Myślałem nad podejściem do btrfs, ale zniechęciły mnie 2 rzeczy.

  1. laptop, na którym mam aktualnie poligon doświadczalny to w zasadzie maszyna do pisania :slight_smile:
    Dlatego chociażby wczoraj instalowałem na nim system ze 4 razy aż w końcu załapałem jak połączyć lvm z luks. virtualna maszyna na tym sprzęcie nie śmiga za szybko, a reinstalacja całego systemu ro nie problem.
  2. Kilka razy trafiłem na opinie/informacje, że COW nie jest zbyt dobre dla dysków SSD. I to drugi powód, przez który dałem sobie spokój z btrfs.

Bo Architect jest dla tych, którzy wiedzą. Wkurza mnie, gdy czytam coś w stylu: zainstaluj czystego Arch’a albo Manjaro z Architect’a - nauczysz się systemu. Jest, to zaprzeczenie filozofii Arch’a, która przewiduje jedynie słuszną kolejność - najpierw wiedza, potem działanie, nie na odwrót. Jeżeli, tak jak ja, ktoś chce najpierw zainstalować i używać system, a potem zgłębiać jego tajniki, to wybiera standardową instalację Manjaro. Architect nie jest szwedzkim bufetem, nie da rady podejść do stołu, nabrać co się uważa i cieszyć zmysły - trzeba wiedzieć co z czym, a czego nie, inaczej śniadanie skończy się … przykrą niespodzianką.

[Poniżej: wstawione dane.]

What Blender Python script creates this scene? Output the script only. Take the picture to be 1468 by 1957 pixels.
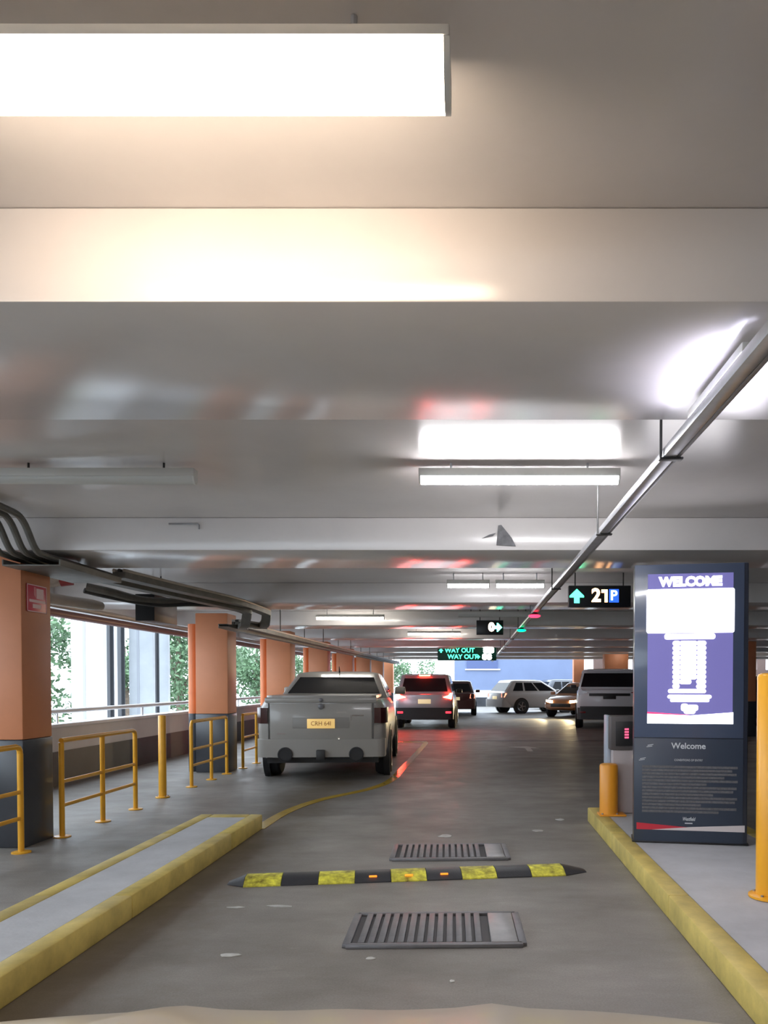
import bpy, bmesh, math, random
from mathutils import Vector, Matrix
random.seed(7)
for o in list(bpy.data.objects): bpy.data.objects.remove(o, do_unlink=True)
S = bpy.context.scene
C = S.collection
PI = math.pi
def R(a): return math.radians(a)

# ------------------------------------------------------------------ camera, world, exposure
IMG_W, IMG_H, F = 1468, 1957, 1470.0
EYE = 1.42
PITCH = 1.2                       # degrees looking down; the frame is an off-centre crop (lens shift)
cam = bpy.data.cameras.new('camera'); camo = bpy.data.objects.new('camera', cam); C.objects.link(camo)
camo.location = (0, 0, EYE); camo.rotation_euler = (R(90 - PITCH), 0, 0)
cam.sensor_width = 36; cam.sensor_fit = 'AUTO'; cam.lens = F * 36 / IMG_H
cam.shift_x = (IMG_W / 2 - 905) / IMG_H
cam.shift_y = (1305 + F * math.tan(R(PITCH)) - IMG_H / 2) / IMG_H
cam.clip_start = 0.05; cam.clip_end = 400
S.camera = camo
w = bpy.data.worlds.new('overcast_sky'); S.world = w; w.use_nodes = True
bg = w.node_tree.nodes['Background']; bg.inputs[0].default_value = (0.78, 0.89, 1.0, 1); bg.inputs[1].default_value = 4.6
S.view_settings.view_transform = 'Standard'; S.view_settings.look = 'None'
S.view_settings.exposure = 0.36; S.view_settings.gamma = 1.0; S.view_settings.use_curve_mapping = False

# ------------------------------------------------------------------ materials
MATS = {}
def mat(name, col, rough=0.5, metal=0.0, var=0.0, scale=6.0, bump=0.0, emit=None, estr=0.0, coat=0.0, spec=0.5, trans=0.0, stretch=(1, 1, 1), alpha=1.0):
    if name in MATS: return MATS[name]
    m = bpy.data.materials.new(name); m.use_nodes = True; n = m.node_tree.nodes; l = m.node_tree.links
    b = n['Principled BSDF']
    b.inputs['Base Color'].default_value = (*col, 1); b.inputs['Roughness'].default_value = rough
    b.inputs['Metallic'].default_value = metal; b.inputs['Specular IOR Level'].default_value = spec
    b.inputs['Coat Weight'].default_value = coat; b.inputs['Coat Roughness'].default_value = 0.08
    b.inputs['Transmission Weight'].default_value = trans; b.inputs['Alpha'].default_value = alpha
    if emit: b.inputs['Emission Color'].default_value = (*emit, 1); b.inputs['Emission Strength'].default_value = estr
    if var > 0 or bump > 0:
        tc = n.new('ShaderNodeTexCoord'); mp = n.new('ShaderNodeMapping'); mp.inputs['Scale'].default_value = stretch
        nz = n.new('ShaderNodeTexNoise'); nz.inputs['Scale'].default_value = scale; nz.inputs['Detail'].default_value = 6; nz.inputs['Roughness'].default_value = 0.6
        l.new(tc.outputs['Object'], mp.inputs['Vector']); l.new(mp.outputs['Vector'], nz.inputs['Vector'])
        if var > 0:
            cr = n.new('ShaderNodeValToRGB')
            cr.color_ramp.elements[0].position = 0.3; cr.color_ramp.elements[1].position = 0.7
            cr.color_ramp.elements[0].color = (*[max(0, c * (1 - var)) for c in col], 1)
            cr.color_ramp.elements[1].color = (*[min(1, c * (1 + var)) for c in col], 1)
            l.new(nz.outputs['Fac'], cr.inputs['Fac']); l.new(cr.outputs['Color'], b.inputs['Base Color'])
        if bump > 0:
            nb = n.new('ShaderNodeTexNoise'); nb.inputs['Scale'].default_value = scale * 12; nb.inputs['Detail'].default_value = 4
            l.new(mp.outputs['Vector'], nb.inputs['Vector'])
            bp = n.new('ShaderNodeBump'); bp.inputs['Strength'].default_value = bump; bp.inputs['Distance'].default_value = 0.01
            l.new(nb.outputs['Fac'], bp.inputs['Height']); l.new(bp.outputs['Normal'], b.inputs['Normal'])
    MATS[name] = m
    return m

def floor_material():
    m = bpy.data.materials.new('worn_asphalt'); m.use_nodes = True; n = m.node_tree.nodes; l = m.node_tree.links; b = n['Principled BSDF']
    tc = n.new('ShaderNodeTexCoord')
    def noise(scale, sx, sy, detail=5, rough=.6):
        mp = n.new('ShaderNodeMapping'); mp.inputs['Scale'].default_value = (sx, sy, 1)
        nz = n.new('ShaderNodeTexNoise'); nz.inputs['Scale'].default_value = scale; nz.inputs['Detail'].default_value = detail; nz.inputs['Roughness'].default_value = rough
        l.new(tc.outputs['Object'], mp.inputs['Vector']); l.new(mp.outputs['Vector'], nz.inputs['Vector']); return nz
    def ramp(src, p0, p1, c0, c1):
        r = n.new('ShaderNodeValToRGB'); e = r.color_ramp.elements
        e[0].position = p0; e[1].position = p1; e[0].color = (*c0, 1); e[1].color = (*c1, 1); l.new(src, r.inputs['Fac']); return r
    def mix(kind, fac, a, c):
        x = n.new('ShaderNodeMixRGB'); x.blend_type = kind
        if isinstance(fac, float): x.inputs['Fac'].default_value = fac
        else: l.new(fac, x.inputs['Fac'])
        l.new(a, x.inputs[1]); l.new(c, x.inputs[2]); return x
    big = ramp(noise(.55, 1, 1.4).outputs['Fac'], .35, .68, (.205, .192, .176), (.285, .272, .255))
    streak = ramp(noise(1.3, .7, 1.7, 6, .65).outputs['Fac'], .36, .62, (.74, .72, .70), (1.06, 1.05, 1.04))
    c1 = mix('MULTIPLY', .8, big.outputs['Color'], streak.outputs['Color'])
    grain = ramp(noise(95, 1, 1, 3, .7).outputs['Fac'], .3, .7, (.80, .80, .80), (1.2, 1.2, 1.2))
    c2 = mix('MULTIPLY', .7, c1.outputs['Color'], grain.outputs['Color'])
    worn = ramp(noise(1.9, .7, 2.6, 6, .7).outputs['Fac'], .62, .70, (0, 0, 0), (.45, .45, .45))
    pale = n.new('ShaderNodeRGB'); pale.outputs[0].default_value = (.36, .34, .31, 1)
    c3 = mix('MIX', worn.outputs['Color'], c2.outputs['Color'], pale.outputs[0])
    # brown grime with ragged edges lying along the left kerb
    sp = n.new('ShaderNodeSeparateXYZ'); l.new(tc.outputs['Object'], sp.inputs[0])
    ad = n.new('ShaderNodeMath'); ad.operation = 'ADD'; ad.inputs[1].default_value = 2.0; l.new(sp.outputs['X'], ad.inputs[0])
    ab = n.new('ShaderNodeMath'); ab.operation = 'ABSOLUTE'; l.new(ad.outputs[0], ab.inputs[0])
    ng = noise(1.3, 1, .8, 6, .7); sc = n.new('ShaderNodeMath'); sc.operation = 'MULTIPLY_ADD'; sc.inputs[1].default_value = -1.0; l.new(ng.outputs['Fac'], sc.inputs[0]); l.new(ab.outputs[0], sc.inputs[2])
    gm = n.new('ShaderNodeMapRange'); gm.inputs['From Min'].default_value = -.42; gm.inputs['From Max'].default_value = .12; gm.inputs['To Min'].default_value = .72; gm.inputs['To Max'].default_value = 0
    l.new(sc.outputs[0], gm.inputs['Value'])
    gr_ = n.new('ShaderNodeRGB'); gr_.outputs[0].default_value = (.095, .068, .036, 1)
    c4 = mix('MIX', gm.outputs['Result'], c3.outputs['Color'], gr_.outputs[0])
    l.new(c4.outputs['Color'], b.inputs['Base Color'])
    rr = ramp(noise(2.2, 1, 1).outputs['Fac'], .3, .7, (.42, .42, .42), (.62, .62, .62)); l.new(rr.outputs['Color'], b.inputs['Roughness'])
    bp = n.new('ShaderNodeBump'); bp.inputs['Strength'].default_value = .25; bp.inputs['Distance'].default_value = .004
    l.new(noise(160, 1, 1, 3, .7).outputs['Fac'], bp.inputs['Height']); l.new(bp.outputs['Normal'], b.inputs['Normal'])
    return m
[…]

https://forum.manjaro.pl/search?q=menu%20grub

Jeżeli szyfrujesz dysk, to po to, aby zabezpieczyć go przed niepowołanym dostępem. Nieszyfrowany backup jest jak hasło w Win95 (albo 3.11, nie pamiętam już) - klawisz Esc i cieszysz się systemem (lokalnie, bez podłączania się do sieci lokalnej). Backup zaszyfrowanego dysku na dysk nieszyfrowany, ma taki sam sens, jak zatrudnianie lisa do pilnowania kur, aby sąsiedzi nie podkradali jajek. No chyba, że dysk z backup’em, pomiędzy backup’ami leży sobie bezpiecznie zamknięty w sejfie.


@860lacov miało nie być giga-wątku, ale widzę, że byłem naiwny. W ten sposób przejdziesz cały system, z jego konfiguracją i użytkowaniem, w jednym wątku; co nie ma sensu i jest niezgodne z regulaminem. Zamykam temat. Jeżeli będziesz miał jakieś problemy, to szukaj odpowiedzi na Forum - jeżeli nie znajdziesz, to pisz pytania, po jednym na wątek.